Prove the function has a minimum

Question

I'm stuck in proving the function $$f(x) = \vert x + e^x\vert $$ has a minimum.

This is what I did:

$$f'(x) = (1+e^x)\text{sgn}(1+e^x)$$

But this function is never zero, because the exponential is always positive. So when I study the sign of the derivative, it is always increasing.

Yet the plot of the funciton shows a "sort of" a minimum.

Adds

Since there is an absolute value I calculated the difference quotient for $f(x) > 0$ and $f(x) < 0$ obtaining the function is continuous when $x+e^x > 0$ and when $x+e^x < 0$

Yet I also understood @Martin R. comment but how to find that point where $f(x)$ is discontinuous?

Answer 1

$g(x) = x + e^x$ is strictly increasing with $g(-1) < 0 < g(0)$. It follows that $g$ has a (unique) zero $x_0 \in (-1, 0)$.

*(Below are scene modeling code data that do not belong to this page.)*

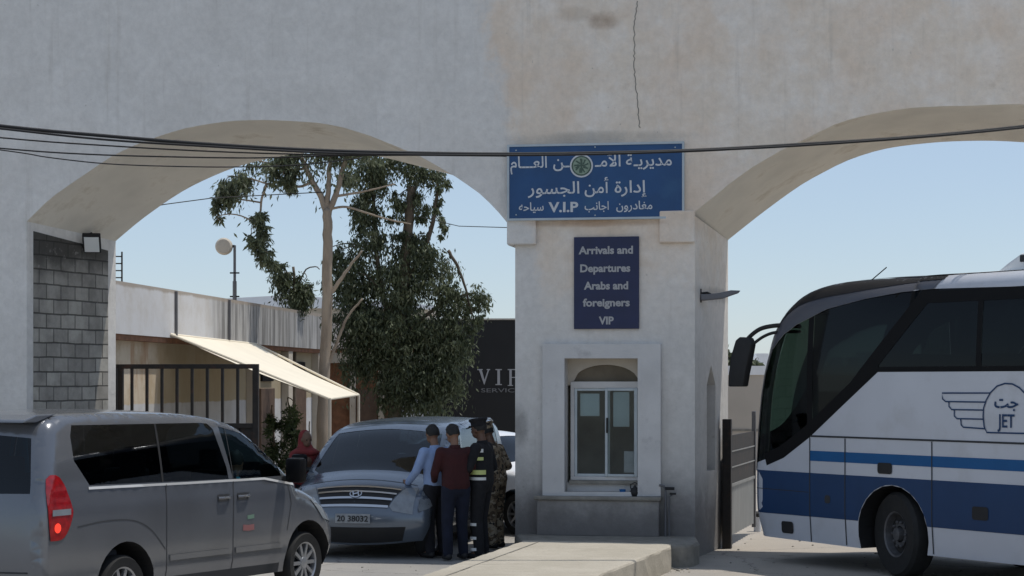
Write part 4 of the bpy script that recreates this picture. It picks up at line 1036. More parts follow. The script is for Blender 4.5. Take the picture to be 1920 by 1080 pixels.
    for P in ([(1857, 737), (1767, 737), (1768, 748), (1774, 753), (1848, 754)], [(1780, 754), (1780, 762), (1785, 768), (1845, 769)], [(1790, 769), (1790, 780), (1795, 785), (1845, 786)], [(1802, 786), (1803, 797), (1807, 801), (1848, 804)]):
        ribbon(mb, LP(P), .016, f)
    dome = [(1930, 813), (1851, 811), (1846, 800), (1844, 780), (1845, 765), (1850, 750), (1858, 736), (1870, 724), (1885, 719), (1899, 720), (1912, 727), (1923, 738), (1932, 752), (1937, 768), (1940, 790), (1937, 813), (1930, 813)]
    ribbon(mb, LP(dome), .017, f)
    cu = bpx(1890, 760)[0]
    # mirrored wing on the other side of the dome
    uc = bpx(1892, 760)[0]
    for P in ([(1857, 737), (1767, 737), (1768, 748), (1774, 753), (1848, 754)], [(1780, 754), (1780, 762), (1785, 768), (1845, 769)], [(1790, 769), (1790, 780), (1795, 785), (1845, 786)], [(1802, 786), (1803, 797), (1807, 801), (1848, 804)]):
        ribbon(mb, [(2 * uc - u, z) for u, z in LP(P)], .016, f)
    u0, zb = bpx(1871, 801); u1 = bpx(1903, 801)[0]
    text_mesh(mb, 'JET', 0, 1, 0, 1, 0, .015, fn=lambda X, Z: bs.side(u0 + (u1 - u0) * (X if sg > 0 else X), zb + Z * .145, sg, .008))
    u0, zb = bpx(1865, 764); u1 = bpx(1910, 764)[0]
    text_mesh(mb, 'جت', 0, 1, 0, 1, 0, .02, True, fn=lambda X, Z: bs.side(u0 + (u1 - u0) * X, zb + Z * .13, sg, .008))
    mb.build('winged_logo', 'busnavy', bus)
# screen and black roof visor over the curved top
sa, sb_ = bs.s_of(-.49, 3.52), bs.s_of(2.75, 1.2)
def vis_v(t): return .999
bs.top_patch('windscreen', scrn, 'cabglass', bus, -.004)
bs.top_patch('screen_surround', [(sa + 1.7, -.999), (sa + 1.7, .999), (bs.s_of(2.755, 1.2), .999), (bs.s_of(2.755, 1.2), -.999)], 'blackgloss', bus, .006, holes=[[(w0 + .02, -.92), (w0 + .02, .92), (w1 - .02, .92), (w1 - .02, -.92)]])
bs.top_patch('roof_visor', [(sa, -.999), (sa, .999), (sa + 1.7, .999), (sa + 1.7, -.999)], 'visor', bus, .012)
for sg in (1, -1):
    v0, v1 = sa, bs.s_of(2.56, 2.55); outer = []; innr = []
    for i in range(25):
        t_ = i / 24; q0 = v0 + (v1 - v0) * t_; (u, z), n_ = bs.O(q0), bs.N(q0); wdt = .05 + .17 * math.sin(math.pi * min(1, t_ * 1.02)) ** 1.3 * (t_ ** .8) * 1.3
        outer.append((u - n_[0] * .006, z - n_[1] * .006)); innr.append((u - n_[0] * wdt, z - n_[1] * wdt))
    bs.side_patch('visor_edge', outer + innr[::-1], 'visor', bus, .016, sg, step=.05)
f0, f1 = bs.s_of(2.75, 1.17), bs.s_of(2.74, .63)
bs.top_patch('front_stripe', [(f0, -.999), (f0, .999), (f1, .999), (f1, -.999)], 'busnavy', bus, .005)
for sg in (1, -1):
    a_, b_ = bs.s_of(2.75, .95), bs.s_of(2.74, .70); bs.top_patch('headlight', [(a_, sg * .62), (a_, sg * .93), (b_, sg * .93), (b_, sg * .62)], 'clearlens', bus, .012)
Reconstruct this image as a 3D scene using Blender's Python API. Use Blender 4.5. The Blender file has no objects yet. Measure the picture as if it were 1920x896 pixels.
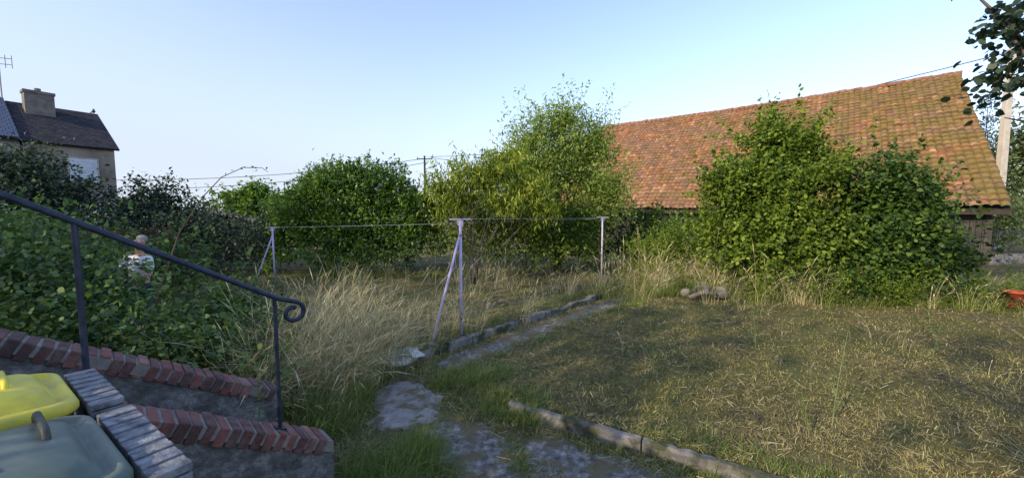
import bpy, math, numpy as np
from mathutils import Vector, Matrix
rad=math.radians
scn=bpy.context.scene
COL=scn.collection
# ---------------------------------------------------------------- helpers
def link(o): COL.objects.link(o); return o
def setp(o,label=None,category=None,kind=None,group=None):
    if label:o["label"]=label
    if category:o["category"]=category
    if kind:o["kind"]=kind
    if group:o["group"]=group
    return o
def thing(name,label,category,loc=(0,0,0),group=None):
    e=bpy.data.objects.new(name,None); e.location=loc; e.empty_display_size=.2
    link(e); return setp(e,label,category,group=group)
def par(o,p):
    o.parent=p
    if p.parent is None: o.matrix_parent_inverse=Matrix.Translation(p.location).inverted()
    return o
def thing_child(name,parent):
    e=bpy.data.objects.new(name,None); link(e); return par(e,parent)
def mk(name,V,F,mat,parent=None,smooth=False,tint=None,mw=None):
    V=np.asarray(V,dtype=np.float32).reshape(-1,3)
    me=bpy.data.meshes.new(name)
    if isinstance(F,np.ndarray):
        m,k=F.shape
        me.vertices.add(len(V)); me.vertices.foreach_set('co',V.ravel())
        me.loops.add(m*k); me.loops.foreach_set('vertex_index',F.astype(np.int32).ravel())
        me.polygons.add(m); me.polygons.foreach_set('loop_start',np.arange(0,m*k,k,dtype=np.int32))
        me.polygons.foreach_set('loop_total',np.full(m,k,dtype=np.int32))
        me.update(calc_edges=True)
    else:
        me.from_pydata([tuple(map(float,v)) for v in V],[],F); me.update()
    if smooth: me.polygons.foreach_set('use_smooth',[True]*len(me.polygons))
    if tint is not None:
        a=me.attributes.new('tint','FLOAT','FACE'); a.data.foreach_set('value',np.asarray(tint,dtype=np.float32))
    me.materials.append(mat)
    o=bpy.data.objects.new(name,me); link(o)
    if mw is not None: o.matrix_world=mw
    if parent: par(o,parent)
    return o
class Geo:
    def __init__(s): s.V=[]; s.F=[]
    def add(s,V,F):
        b=len(s.V); s.V+= [tuple(v) for v in V]; s.F+=[tuple(i+b for i in f) for f in F]
    def box(s,c,ax,ay,az,hx,hy,hz):
        c,ax,ay,az=map(Vector,(c,ax,ay,az)); v=[]
        for k in(-1,1):
            for j in(-1,1):
                for i in(-1,1): v.append(c+ax*hx*i+ay*hy*j+az*hz*k)
        s.add(v,[(0,2,3,1),(4,5,7,6),(0,1,5,4),(2,6,7,3),(0,4,6,2),(1,3,7,5)])
    def tube(s,pts,rs,n=8,cap=True):
        pts=[Vector(p) for p in pts]
        if not hasattr(rs,'__len__'): rs=[rs]*len(pts)
        V=[];F=[];up=None
        for i,p in enumerate(pts):
            d=(pts[min(i+1,len(pts)-1)]-pts[max(i-1,0)]).normalized()
            if up is None: up=Vector((0,0,1)) if abs(d.z)<.9 else Vector((1,0,0))
            a=d.cross(up).normalized(); b=a.cross(d).normalized(); up=b
            for k in range(n):
                t=2*math.pi*k/n; V.append(p+(a*math.cos(t)+b*math.sin(t))*rs[i])
        for i in range(len(pts)-1):
            for k in range(n):
                F.append((i*n+k,i*n+(k+1)%n,(i+1)*n+(k+1)%n,(i+1)*n+k))
        if cap: F.append(tuple(range(n-1,-1,-1))); F.append(tuple((len(pts)-1)*n+k for k in range(n)))
        s.add(V,F)
    def loft(s,rings,cap0=True,cap1=True):
        n=len(rings[0]);V=[p for r in rings for p in r];F=[]
        for i in range(len(rings)-1):
            for k in range(n): F.append((i*n+k,i*n+(k+1)%n,(i+1)*n+(k+1)%n,(i+1)*n+k))
        if cap0:F.append(tuple(range(n-1,-1,-1)))
        if cap1:F.append(tuple((len(rings)-1)*n+k for k in range(n)))
        s.add(V,F)
    def obj(s,name,mat,parent=None,smooth=False,bevel=0,mw=None):
        o=mk(name,s.V,s.F,mat,parent,smooth,mw=mw)
        if bevel:
            m=o.modifiers.new('b','BEVEL'); m.width=bevel; m.segments=2; m.limit_method='ANGLE'
        return o
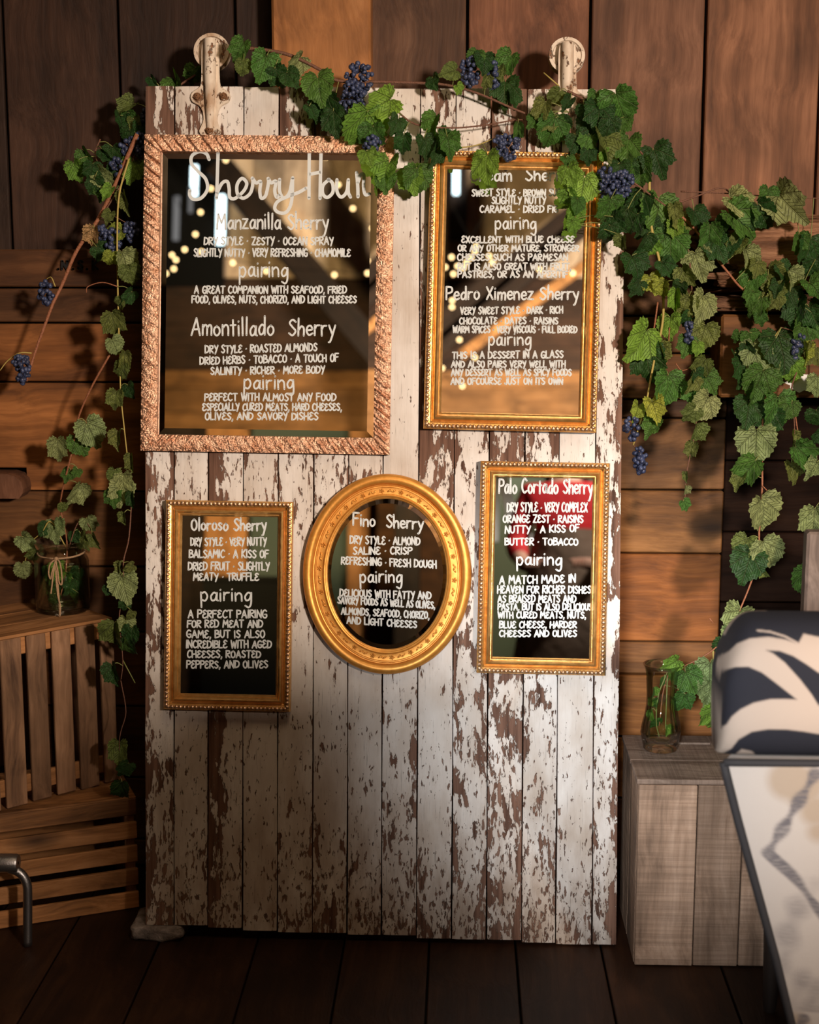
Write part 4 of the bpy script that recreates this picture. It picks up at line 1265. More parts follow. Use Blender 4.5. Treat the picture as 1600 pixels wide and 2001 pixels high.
M_glass = glass_mat('clear_glass', (0.985, 0.99, 0.985), .75, .01)
t = NT('vase_glass'); M_vglass = t.surf(t.node('BsdfPrincipled', Base__Color=(0.97, 1, 0.98), Roughness=0.0, IOR=1.30, Transmission__Weight=1.0))
M_water = glass_mat('green_water', (0.93, 0.97, 0.88), .35)
M_twine = plain('jute_twine', (0.48, 0.30, 0.16), 0.9, bump=(500, .004))
jc = hit_z(124, 1192, JAR_Z)
jar = empty('glass_jar', jc, label='wide glass jar tied with twine, holding vine cuttings in water on the upper crate', category='jar')
pxm = (jc-CAM).length/FPX*1.0
r_ = 51*pxm; h_ = (hit_y(124, 1046, jc.y).z-JAR_Z)-.012
prof = [(.002, .004), (r_*.9, .004), (r_*.98, .008), (r_, .016), (r_, h_*.70), (r_*.97, h_*.75), (r_*.82, h_*.84), (r_*.80, h_*.88), (r_*.86, h_*.93), (r_*1.0, h_*.985), (r_*1.02, h_)]
inner = [(max(.001, a-.0035), max(z, .014)) for a, z in reversed(prof)]
MB().lathe([(.002, 0), (r_*.92, 0), (r_*.99, .006)]+prof[3:]+inner, 40).build('jar_wall', M_glass, jar, smooth=True)
MB().lathe([(.001, .015), (r_-.005, .015), (r_-.005, h_*.60), (.001, h_*.60)], 40).build('water', M_water, jar, smooth=True)
m = MB(); rt = r_*.81+.003
ringp = [(rt*math.cos(2*math.pi*k/40), rt*math.sin(2*math.pi*k/40), h_*.86-.006*(1+math.cos(2*math.pi*k/40+math.pi/2))) for k in range(41)]
m.tube(ringp, .0026, 6)
kx, ky, kz = 0.004, -rt-.004, h_*.86-.012
m.ball((kx, ky, kz), .006, 8, 6)
m.build('twine_band', M_twine, jar, smooth=True)
for pts in ([(0, 0, 0), (-.014, -.006, -.012), (-.018, -.010, -.035), (-.013, -.012, -.05), (-.008, -.012, -.03), (0, -.004, -.003)],
            [(0, 0, 0), (.010, -.006, -.006), (.016, -.012, -.03), (.017, -.016, -.062), (.010, -.016, -.058), (.006, -.010, -.03), (0, -.004, -.004)],
            [(0, 0, 0), (-.005, -.008, -.03), (-.010, -.014, -.07), (-.012, -.018, -.088)], [(0, 0, 0), (.004, -.010, -.04), (.008, -.017, -.09), (.0095, -.020, -.125), (.009, -.021, -.148)],
            [(0, 0, 0), (.001, -.011, -.04), (.006, -.019, -.09), (.012, -.0215, -.12), (.010, -.022, -.146)]):
    MB().tube([Vector((kx, ky-.001, kz))+Vector(q) for q in catmull(pts, 5)], .0021, 6).build('twine_tail', M_twine, jar, smooth=True)

vc = hit_z(1290, 1463, CR_TOP+.0005); vc.z = CR_TOP+.0005
vs_ = empty('glass_vase', vc, label='slim waisted clear glass vase with vine cuttings on the grey crate', category='vase')
pm = 1/(FPX/((vc-CAM).dot(CAMR @ Vector((0, 0, -1)))))
vh = hit_y(1293, 1297, vc.y).z-vc.z
vp = [(31, 0), (33, .01), (34, .05), (36.5, .12), (38.5, .20), (37, .29), (32.5, .40), (29.5, .52), (29, .64), (30, .76), (31, .86), (33, .94), (38, 1.0)]
outer = [(a*pm, z*vh) for a, z in vp]
inn = [(a*pm-.0032, z*vh) for a, z in reversed(vp[3:])] + [(24*pm, .09*vh), (.001, .085*vh)]
flute = lambda a, z: 1+.028*math.cos(a*10)*max(0, 1-abs(z/vh-.2)/.3)+.012*math.cos(a*10)*(.3 < z/vh < .85)
MB().lathe([(.001, .002), (28*pm, .0)]+outer+inn, 80, mod=flute)  .build('vase_wall', M_glass, vs_, smooth=True)
MB().lathe([(.001, .12*vh), (27*pm, .12*vh), (33*pm, .2*vh), (32*pm, .28*vh), (26*pm, .42*vh), (24.6*pm, .60*vh), (.001, .60*vh)], 32).build('water', M_water, vs_, smooth=True)

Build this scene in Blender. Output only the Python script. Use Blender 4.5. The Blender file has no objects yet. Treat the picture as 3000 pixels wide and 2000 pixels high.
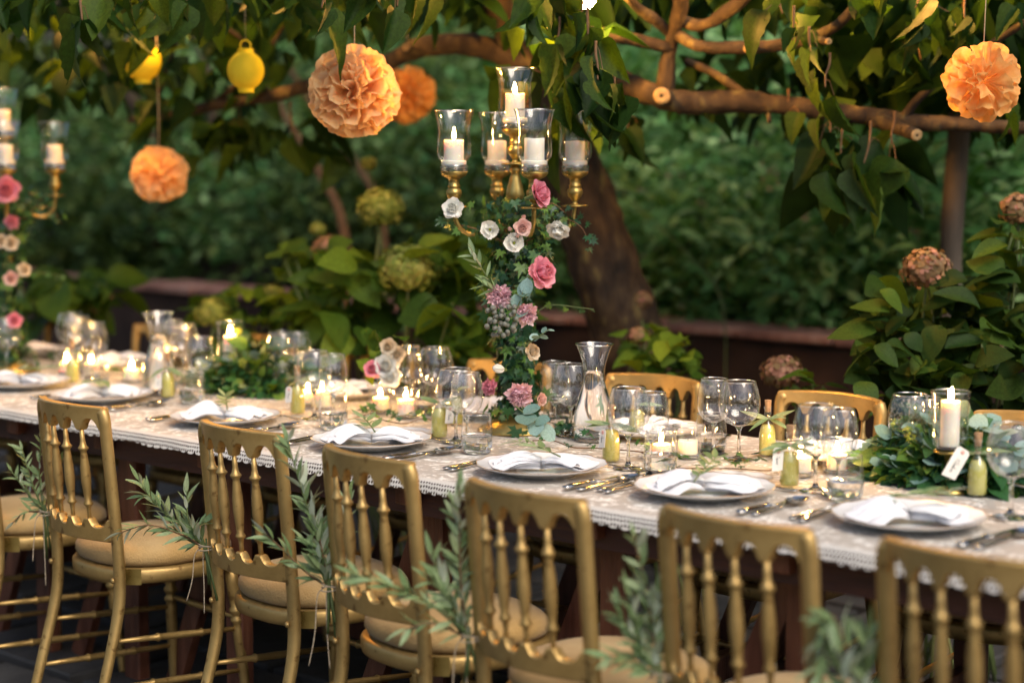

Then $f(x) \ge 0 = f(x_0)$ for all $x \in \Bbb R$, so that $f$ has a minimum at $x=x_0$.

$f$ is strictly decreasing for $x < x_0$, and strictly increasing for $x > x_0$. But $f$ is not differentiable at $x_0$, which explains why $f'$ is nowhere zero.

Answer 2

Your approach has a significant error. You are using the principle that a function $f$ will have a supremum (minimum or maximum) at its stationary points, where its derivative $f'$ is zero, if the derivative does exist. If the derivative does not exist at a point, you cannot use this rule. A point can still be a supremum without being a stationary point!

The absolute value function $\left|x\right|$ is not differentiable everywhere. In particular, it has a sharp change in slope at $x=0$. Using this, consider where your expression for $f'$ holds everywhere.

Hint: Split the absolute value expression into two differentiable pieces on distinct domains, one where $x+e^{x}$ is nonnegative and one where it is negative. Find the minimum of each piece and show that they coincide at the minimum of $f$.